What to produce - Search the records below for the word "small" and show every line where it occurs.

Material to process -
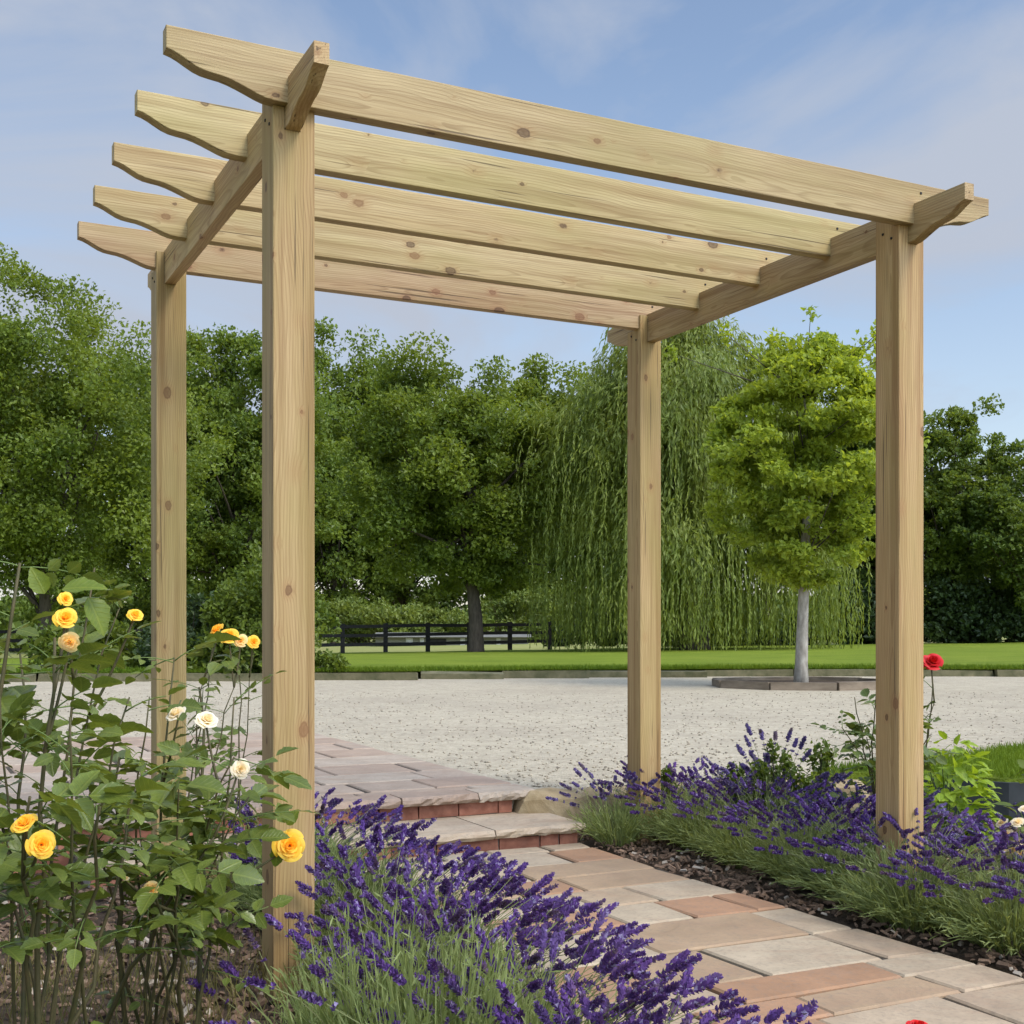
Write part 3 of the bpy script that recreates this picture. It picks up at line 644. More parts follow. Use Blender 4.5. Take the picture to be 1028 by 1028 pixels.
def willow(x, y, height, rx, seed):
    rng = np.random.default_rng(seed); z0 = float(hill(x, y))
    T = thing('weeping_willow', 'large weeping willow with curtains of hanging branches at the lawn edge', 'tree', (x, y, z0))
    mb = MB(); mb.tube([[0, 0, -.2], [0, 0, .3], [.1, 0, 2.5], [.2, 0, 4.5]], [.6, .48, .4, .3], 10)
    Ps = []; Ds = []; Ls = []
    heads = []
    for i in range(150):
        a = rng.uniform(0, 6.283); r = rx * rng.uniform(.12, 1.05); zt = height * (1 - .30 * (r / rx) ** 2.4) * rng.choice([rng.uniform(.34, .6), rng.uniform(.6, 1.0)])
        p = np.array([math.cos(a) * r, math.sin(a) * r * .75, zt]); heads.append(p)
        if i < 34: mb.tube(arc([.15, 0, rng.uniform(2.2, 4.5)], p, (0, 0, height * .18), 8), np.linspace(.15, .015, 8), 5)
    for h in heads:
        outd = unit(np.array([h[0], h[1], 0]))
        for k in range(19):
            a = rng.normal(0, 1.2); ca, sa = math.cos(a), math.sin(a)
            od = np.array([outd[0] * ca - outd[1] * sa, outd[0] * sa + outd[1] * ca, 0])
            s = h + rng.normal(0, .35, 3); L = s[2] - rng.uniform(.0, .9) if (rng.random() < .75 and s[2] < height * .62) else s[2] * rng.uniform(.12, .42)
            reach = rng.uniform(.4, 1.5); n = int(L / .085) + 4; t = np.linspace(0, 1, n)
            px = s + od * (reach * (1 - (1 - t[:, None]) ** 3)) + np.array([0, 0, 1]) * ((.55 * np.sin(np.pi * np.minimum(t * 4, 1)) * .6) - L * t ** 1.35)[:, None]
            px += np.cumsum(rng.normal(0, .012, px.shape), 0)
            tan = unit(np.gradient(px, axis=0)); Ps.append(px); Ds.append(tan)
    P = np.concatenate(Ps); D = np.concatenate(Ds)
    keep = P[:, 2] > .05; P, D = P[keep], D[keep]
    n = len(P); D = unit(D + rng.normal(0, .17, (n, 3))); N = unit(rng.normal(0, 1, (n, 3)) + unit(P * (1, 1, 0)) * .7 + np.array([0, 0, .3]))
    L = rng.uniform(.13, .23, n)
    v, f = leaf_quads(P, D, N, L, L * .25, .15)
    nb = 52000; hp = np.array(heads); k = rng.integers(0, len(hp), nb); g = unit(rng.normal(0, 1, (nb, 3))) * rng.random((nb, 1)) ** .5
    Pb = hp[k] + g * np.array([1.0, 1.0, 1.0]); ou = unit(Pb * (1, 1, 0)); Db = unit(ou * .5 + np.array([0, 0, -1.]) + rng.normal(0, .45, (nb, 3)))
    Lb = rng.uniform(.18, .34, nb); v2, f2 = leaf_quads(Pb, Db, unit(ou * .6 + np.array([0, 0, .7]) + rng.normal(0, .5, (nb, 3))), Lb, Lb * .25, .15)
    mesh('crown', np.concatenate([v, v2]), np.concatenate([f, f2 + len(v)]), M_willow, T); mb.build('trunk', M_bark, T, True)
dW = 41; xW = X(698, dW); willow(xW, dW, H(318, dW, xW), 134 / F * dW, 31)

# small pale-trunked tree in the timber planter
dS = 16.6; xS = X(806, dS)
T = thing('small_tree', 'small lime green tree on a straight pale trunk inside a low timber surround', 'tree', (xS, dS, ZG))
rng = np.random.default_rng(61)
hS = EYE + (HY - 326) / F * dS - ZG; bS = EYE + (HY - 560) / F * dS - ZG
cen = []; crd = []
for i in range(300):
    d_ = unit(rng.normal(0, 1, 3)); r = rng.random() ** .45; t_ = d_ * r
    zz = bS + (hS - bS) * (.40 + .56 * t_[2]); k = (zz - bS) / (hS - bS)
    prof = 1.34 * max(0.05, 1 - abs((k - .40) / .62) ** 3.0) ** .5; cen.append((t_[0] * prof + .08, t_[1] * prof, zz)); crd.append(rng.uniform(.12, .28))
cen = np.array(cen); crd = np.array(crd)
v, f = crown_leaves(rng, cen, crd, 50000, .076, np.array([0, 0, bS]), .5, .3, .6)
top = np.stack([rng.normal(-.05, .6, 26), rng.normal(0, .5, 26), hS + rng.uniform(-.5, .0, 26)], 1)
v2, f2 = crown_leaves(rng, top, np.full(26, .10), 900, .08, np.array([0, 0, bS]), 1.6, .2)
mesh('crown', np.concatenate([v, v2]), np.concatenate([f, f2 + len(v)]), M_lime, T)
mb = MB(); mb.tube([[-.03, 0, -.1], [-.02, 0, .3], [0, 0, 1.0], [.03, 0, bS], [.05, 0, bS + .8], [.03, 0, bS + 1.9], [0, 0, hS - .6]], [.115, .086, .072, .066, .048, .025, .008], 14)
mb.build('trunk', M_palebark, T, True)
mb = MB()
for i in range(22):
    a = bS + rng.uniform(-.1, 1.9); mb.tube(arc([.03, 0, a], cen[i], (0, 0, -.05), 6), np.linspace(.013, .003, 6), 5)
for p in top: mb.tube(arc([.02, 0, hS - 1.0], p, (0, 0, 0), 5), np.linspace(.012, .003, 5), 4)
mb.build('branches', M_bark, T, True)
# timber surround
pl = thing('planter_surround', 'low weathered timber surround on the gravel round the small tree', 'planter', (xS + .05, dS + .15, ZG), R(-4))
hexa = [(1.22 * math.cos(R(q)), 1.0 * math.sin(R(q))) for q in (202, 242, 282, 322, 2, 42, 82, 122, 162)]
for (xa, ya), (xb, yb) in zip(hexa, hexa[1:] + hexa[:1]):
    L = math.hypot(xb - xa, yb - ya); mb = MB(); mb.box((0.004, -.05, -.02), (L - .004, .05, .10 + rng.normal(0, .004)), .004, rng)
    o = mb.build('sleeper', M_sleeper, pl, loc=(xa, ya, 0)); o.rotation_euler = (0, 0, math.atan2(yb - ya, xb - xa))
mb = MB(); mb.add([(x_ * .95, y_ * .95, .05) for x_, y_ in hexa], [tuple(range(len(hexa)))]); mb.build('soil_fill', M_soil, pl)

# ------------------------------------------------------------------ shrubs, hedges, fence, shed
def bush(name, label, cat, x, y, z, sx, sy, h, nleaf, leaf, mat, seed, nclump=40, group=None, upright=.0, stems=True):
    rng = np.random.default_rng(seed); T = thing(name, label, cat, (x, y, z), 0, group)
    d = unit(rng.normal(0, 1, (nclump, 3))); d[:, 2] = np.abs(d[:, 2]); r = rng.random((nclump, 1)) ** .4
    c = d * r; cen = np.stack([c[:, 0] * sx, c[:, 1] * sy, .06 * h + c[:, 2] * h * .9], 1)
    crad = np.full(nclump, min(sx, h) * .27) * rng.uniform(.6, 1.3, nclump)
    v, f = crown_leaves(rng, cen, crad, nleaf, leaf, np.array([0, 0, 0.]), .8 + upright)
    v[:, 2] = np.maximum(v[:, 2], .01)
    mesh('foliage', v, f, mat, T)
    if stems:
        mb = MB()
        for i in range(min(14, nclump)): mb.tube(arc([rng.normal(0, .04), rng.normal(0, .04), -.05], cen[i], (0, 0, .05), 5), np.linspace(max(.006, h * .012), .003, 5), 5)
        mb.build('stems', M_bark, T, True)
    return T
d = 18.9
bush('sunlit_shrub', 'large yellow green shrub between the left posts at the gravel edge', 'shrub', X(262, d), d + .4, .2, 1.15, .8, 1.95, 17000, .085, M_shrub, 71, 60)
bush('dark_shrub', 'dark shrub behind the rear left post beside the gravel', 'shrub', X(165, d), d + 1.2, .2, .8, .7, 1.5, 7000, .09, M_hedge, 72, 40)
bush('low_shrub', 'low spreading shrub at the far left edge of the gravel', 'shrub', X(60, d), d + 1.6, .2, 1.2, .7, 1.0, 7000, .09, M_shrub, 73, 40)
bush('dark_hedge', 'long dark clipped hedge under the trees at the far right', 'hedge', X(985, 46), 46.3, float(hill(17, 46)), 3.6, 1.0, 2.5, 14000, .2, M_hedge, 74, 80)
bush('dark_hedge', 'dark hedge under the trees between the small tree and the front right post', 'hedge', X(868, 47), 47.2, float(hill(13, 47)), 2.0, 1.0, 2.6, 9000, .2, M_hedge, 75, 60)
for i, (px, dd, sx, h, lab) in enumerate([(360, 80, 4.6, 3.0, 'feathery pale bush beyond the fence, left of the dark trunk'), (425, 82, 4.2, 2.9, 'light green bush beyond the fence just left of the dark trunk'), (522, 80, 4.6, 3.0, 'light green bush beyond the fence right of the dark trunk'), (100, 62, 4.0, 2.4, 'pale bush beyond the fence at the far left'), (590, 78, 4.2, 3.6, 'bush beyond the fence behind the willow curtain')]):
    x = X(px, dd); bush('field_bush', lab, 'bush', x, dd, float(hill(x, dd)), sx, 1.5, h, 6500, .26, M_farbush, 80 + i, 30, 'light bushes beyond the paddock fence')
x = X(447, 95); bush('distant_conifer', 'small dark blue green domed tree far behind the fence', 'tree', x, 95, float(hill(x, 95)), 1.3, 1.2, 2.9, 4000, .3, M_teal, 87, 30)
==
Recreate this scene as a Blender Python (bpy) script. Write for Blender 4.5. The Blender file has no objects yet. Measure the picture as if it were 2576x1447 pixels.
* * *
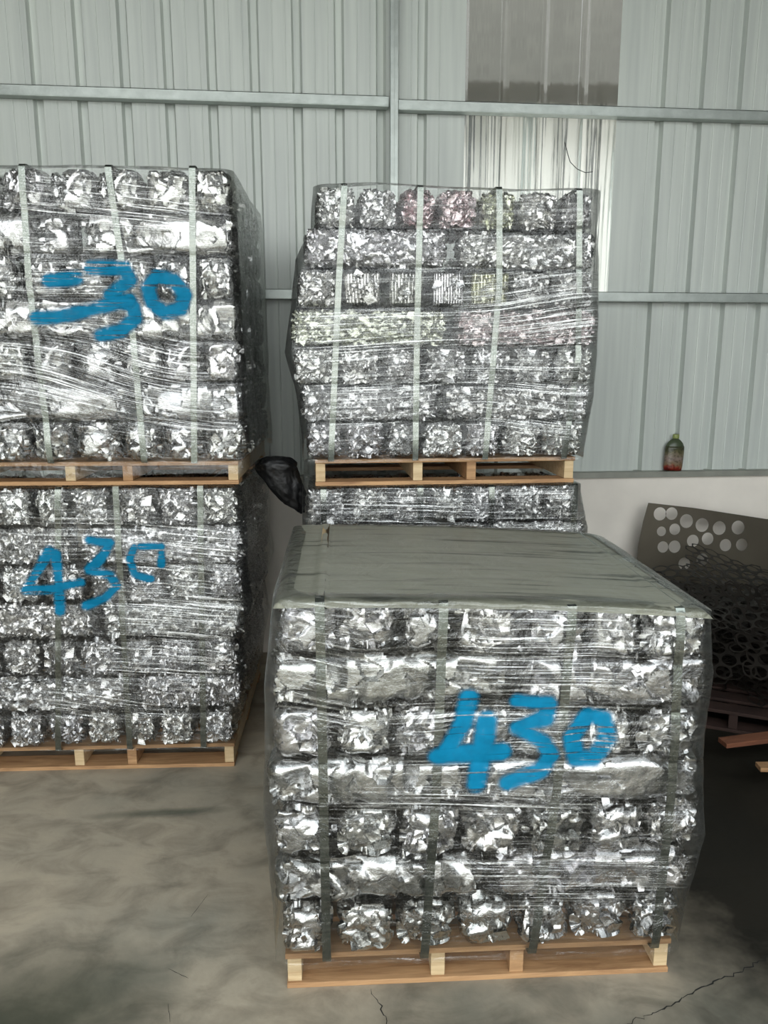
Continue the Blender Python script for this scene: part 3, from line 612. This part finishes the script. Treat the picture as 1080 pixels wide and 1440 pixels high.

Expected answer -
# small pale-trunked tree in the timber planter
T = thing('small_tree', 'small lime green tree on a straight pale trunk inside a low timber surround', 'tree', (xS, dS, ZG))
pl = thing('planter_surround', 'low weathered timber surround on the gravel round the small tree', 'planter', (xS + .05, dS + .15, ZG), R(-4))
bush('dark_hedge', 'dark hedge under the trees between the small tree and the front right post', 'hedge', X(868, 47), 47.2, float(hill(13, 47)), 2.0, 1.0, 2.6, 9000, .2, M_hedge, 75, 60)
x = X(447, 95); bush('distant_conifer', 'small dark blue green domed tree far behind the fence', 'tree', x, 95, float(hill(x, 95)), 1.3, 1.2, 2.9, 4000, .3, M_teal, 87, 30)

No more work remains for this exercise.